The dramatic economic changes of the past decade, especially in the timber industries, brought home to the community the tough new realities of dropping out of school. Young people who previously could connect with relatively unskilled, but livingwage jobs, are, in today's economy, increasingly disconnected and more likely to become dependent on social services.

Networking's philosophy is based on the premise that young people who are connected to supportive adults are much more likely to be exposed to work opportunities and job possibilities. At the same time, adults who serve as mentors become more familiar with the challenges facing youth and how the community can make its young people a priority.

NFY is demonstrating that youth development is economic development. The mentoring initiative focuses on three components:

  • advancing dropout prevention throughout the community;
  • connecting young people with a working future; and
  • coordinating resources to achieve the greatest impact in a streamlined, costeffective way.
NFY President Joe Berney asserts, "We are part of a regional economy and are developing a regional work force. There is a great need to put aside differences to cooperate, coordinate efforts, and leverage resources to increase the opportunities for all youth to complete school and connect to meaningful work experiences."

NFY has launched the nation's first mentoring consortium, made up of 18 different mentoring initiatives in the Eugene/Springfield and Lane County region. The ultimate goal of the consortium is to provide working adult mentors to every high school youth who would like one.

As educators at the local, state, and national levels focus on strengthening school-to-work transitions, the Networking for Youth approach is emerging as a model for connecting young people with work experience. The Eugene Area Chamber of Commerce, for example, has established a clearinghouse of work-based learning opportunities for area educators, including shadowing, paid and unpaid internships, and employer classroom presentations.
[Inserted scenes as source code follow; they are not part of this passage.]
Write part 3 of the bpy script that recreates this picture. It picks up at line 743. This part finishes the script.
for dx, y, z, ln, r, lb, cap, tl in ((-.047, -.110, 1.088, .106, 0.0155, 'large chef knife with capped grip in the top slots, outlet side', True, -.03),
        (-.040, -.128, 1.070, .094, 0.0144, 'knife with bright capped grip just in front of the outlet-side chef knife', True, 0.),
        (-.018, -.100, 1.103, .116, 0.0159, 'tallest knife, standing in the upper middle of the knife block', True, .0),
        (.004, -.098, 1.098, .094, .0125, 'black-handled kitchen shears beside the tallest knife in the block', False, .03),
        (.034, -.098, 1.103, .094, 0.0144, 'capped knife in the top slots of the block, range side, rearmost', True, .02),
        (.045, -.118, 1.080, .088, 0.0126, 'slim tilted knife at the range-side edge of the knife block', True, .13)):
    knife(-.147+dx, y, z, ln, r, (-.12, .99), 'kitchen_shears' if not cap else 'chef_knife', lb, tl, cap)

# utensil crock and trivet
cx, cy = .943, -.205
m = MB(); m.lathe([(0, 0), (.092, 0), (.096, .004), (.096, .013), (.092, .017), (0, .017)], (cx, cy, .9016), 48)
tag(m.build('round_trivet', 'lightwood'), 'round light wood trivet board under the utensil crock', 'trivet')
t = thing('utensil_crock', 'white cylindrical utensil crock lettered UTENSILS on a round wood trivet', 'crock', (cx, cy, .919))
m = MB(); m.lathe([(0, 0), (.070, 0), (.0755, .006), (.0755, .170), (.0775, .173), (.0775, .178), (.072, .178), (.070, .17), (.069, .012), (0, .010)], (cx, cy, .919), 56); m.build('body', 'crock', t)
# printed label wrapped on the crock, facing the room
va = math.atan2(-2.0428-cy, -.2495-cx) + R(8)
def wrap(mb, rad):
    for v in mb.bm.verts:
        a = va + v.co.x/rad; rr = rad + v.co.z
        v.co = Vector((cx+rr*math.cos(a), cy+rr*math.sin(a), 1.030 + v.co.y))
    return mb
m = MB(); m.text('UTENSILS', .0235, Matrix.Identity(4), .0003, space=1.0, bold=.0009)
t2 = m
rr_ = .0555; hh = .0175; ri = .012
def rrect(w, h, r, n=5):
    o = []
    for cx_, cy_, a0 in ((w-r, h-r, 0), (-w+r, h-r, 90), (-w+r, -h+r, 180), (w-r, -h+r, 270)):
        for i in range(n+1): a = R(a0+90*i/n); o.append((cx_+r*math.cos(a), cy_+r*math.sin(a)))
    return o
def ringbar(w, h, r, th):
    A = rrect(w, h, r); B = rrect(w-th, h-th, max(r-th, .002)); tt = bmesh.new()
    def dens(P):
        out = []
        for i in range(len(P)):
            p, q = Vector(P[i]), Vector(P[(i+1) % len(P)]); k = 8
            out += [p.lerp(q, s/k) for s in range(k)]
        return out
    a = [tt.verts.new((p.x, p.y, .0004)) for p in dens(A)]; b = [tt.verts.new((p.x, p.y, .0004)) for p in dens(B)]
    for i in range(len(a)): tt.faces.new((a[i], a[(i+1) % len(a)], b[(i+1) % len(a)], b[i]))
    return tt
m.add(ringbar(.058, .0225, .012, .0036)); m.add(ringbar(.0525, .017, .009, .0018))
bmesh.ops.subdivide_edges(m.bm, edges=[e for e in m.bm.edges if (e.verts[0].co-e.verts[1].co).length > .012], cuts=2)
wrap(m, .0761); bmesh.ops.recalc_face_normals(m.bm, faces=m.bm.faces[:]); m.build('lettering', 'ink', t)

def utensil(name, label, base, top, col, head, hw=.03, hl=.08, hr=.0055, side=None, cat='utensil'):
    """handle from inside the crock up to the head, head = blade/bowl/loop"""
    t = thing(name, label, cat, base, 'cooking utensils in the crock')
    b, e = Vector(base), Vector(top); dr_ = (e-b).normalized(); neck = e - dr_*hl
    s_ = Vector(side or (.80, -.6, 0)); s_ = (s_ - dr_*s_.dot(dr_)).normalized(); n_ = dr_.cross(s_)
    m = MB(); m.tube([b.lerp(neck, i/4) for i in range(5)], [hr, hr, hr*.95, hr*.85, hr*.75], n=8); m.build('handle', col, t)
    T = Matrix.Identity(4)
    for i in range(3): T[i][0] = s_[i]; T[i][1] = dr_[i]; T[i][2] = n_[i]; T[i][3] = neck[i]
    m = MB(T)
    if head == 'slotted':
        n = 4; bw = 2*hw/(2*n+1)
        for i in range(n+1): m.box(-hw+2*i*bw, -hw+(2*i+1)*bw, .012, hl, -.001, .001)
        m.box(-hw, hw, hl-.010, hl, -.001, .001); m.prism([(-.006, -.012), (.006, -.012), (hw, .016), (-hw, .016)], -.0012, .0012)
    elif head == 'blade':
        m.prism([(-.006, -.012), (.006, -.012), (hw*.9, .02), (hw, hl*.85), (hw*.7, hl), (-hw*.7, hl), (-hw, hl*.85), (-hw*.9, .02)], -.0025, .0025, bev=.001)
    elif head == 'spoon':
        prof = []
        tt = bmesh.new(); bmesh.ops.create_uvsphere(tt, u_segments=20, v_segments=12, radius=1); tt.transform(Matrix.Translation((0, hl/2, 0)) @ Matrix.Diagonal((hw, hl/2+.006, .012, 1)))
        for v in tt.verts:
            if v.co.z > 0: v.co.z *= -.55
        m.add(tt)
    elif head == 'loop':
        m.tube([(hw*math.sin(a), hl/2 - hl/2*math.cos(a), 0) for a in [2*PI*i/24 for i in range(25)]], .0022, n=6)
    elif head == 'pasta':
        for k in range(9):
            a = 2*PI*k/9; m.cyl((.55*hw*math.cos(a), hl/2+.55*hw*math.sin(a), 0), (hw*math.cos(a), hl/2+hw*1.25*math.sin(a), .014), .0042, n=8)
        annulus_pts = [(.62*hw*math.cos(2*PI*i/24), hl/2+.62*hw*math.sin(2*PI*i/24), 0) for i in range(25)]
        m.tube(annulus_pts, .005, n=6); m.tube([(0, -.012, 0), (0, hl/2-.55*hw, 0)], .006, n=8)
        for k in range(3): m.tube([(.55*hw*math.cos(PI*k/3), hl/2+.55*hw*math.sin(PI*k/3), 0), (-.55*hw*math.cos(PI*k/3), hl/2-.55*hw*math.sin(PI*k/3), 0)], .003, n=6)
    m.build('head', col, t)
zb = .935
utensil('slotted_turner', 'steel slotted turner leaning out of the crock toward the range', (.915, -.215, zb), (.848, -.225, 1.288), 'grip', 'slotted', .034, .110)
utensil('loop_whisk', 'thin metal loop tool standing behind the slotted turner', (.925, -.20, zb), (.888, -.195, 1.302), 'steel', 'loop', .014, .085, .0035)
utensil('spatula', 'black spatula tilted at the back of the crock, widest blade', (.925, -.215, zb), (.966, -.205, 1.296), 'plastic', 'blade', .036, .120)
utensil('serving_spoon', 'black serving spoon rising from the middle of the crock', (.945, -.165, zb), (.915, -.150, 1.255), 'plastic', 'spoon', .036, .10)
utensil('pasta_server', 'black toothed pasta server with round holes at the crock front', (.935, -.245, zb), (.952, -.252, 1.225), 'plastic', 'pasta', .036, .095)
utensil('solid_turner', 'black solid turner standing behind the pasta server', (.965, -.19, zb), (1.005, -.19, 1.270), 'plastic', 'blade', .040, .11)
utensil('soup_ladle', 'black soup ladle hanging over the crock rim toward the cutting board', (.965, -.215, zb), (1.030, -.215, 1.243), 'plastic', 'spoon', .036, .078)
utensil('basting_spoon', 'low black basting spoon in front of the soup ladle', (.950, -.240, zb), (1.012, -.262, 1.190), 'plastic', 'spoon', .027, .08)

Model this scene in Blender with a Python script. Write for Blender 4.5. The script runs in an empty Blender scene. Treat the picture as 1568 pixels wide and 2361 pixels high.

Labor leaders are also attuned to the changing economic climate that demands a higher level of training. Larry Williams, labor liaison with the Labor, Education and Training Initiative, asserts, "Our hope is that we can prevent future layoffs by ensuring that people have a broad base of skills so they can be more flexible to changes in the economy." He explains, "What high school students need to learn today is that you're not preparing yourself for one job, but you need to have the ability to learn new skills, so you can learn new jobs and change employers if you need to."

NFY is demonstrating how mentoring can serve as a catalyst for mobilizing a community to address complex social and economic issues. Networking for Youth is building a better future for the Eugene/ Springfield region by investing in the civic infrastructure that connects young people with adults and gives them the tools to craft their own promising futures.

*Marc Freedman. The Kindness of Strangers. San Francisco: Jossey-Bass Publishers, 1993 p.xi.

More Information

Joe Berney, President, Networking for Youth
99 West 10th Avenue, Suite 340
Eugene, OR 97401
Tel: 541-302-6665
E-mail: HN4488@handsnet.org

Adult Mentoring

Great Transitions: Preparing Adolescents for a New Century. Washington, DC; New York: Carnegie Corporation of New York, pp. 53-54, 1995.

Reprinted with permission of the Carnegie Council on Adolescent Development.

A crucial need of adolescents is for an enduring, stable, supportive bond with a caring adult. For this reason, another aspect of social support that has captured great interest in recent years, especially for its benefits in communities with very low incomes, is adult mentoring. A variety of innovative efforts have explored ways to construct such dependable one-to-one relations over an extended period of time.

Mentoring can be a powerful way to provide adult involvement with adolescents who are largely isolated from the world of adults. It can help adolescents prepare for social roles that earn respect and encourage them to persist in education. Elder citizens can contribute substantially as mentors to adolescents, bringing new meaning to their own lives while helping the younger generation grow up. On the basis of this trusting and stimulating experience, other relationships may be built in the future. However, the mentor's task is not easy. He or she is expected to provide sustained support, guidance, and concrete assistance as the adolescent goes through a difficult time, enters a new situation, or takes on new tasks. It is also important that a mentoring program be integrated with other resources in the community. Particularly for high-risk youth, where problems tend to cluster, the connection with education, health, and social services is necessary.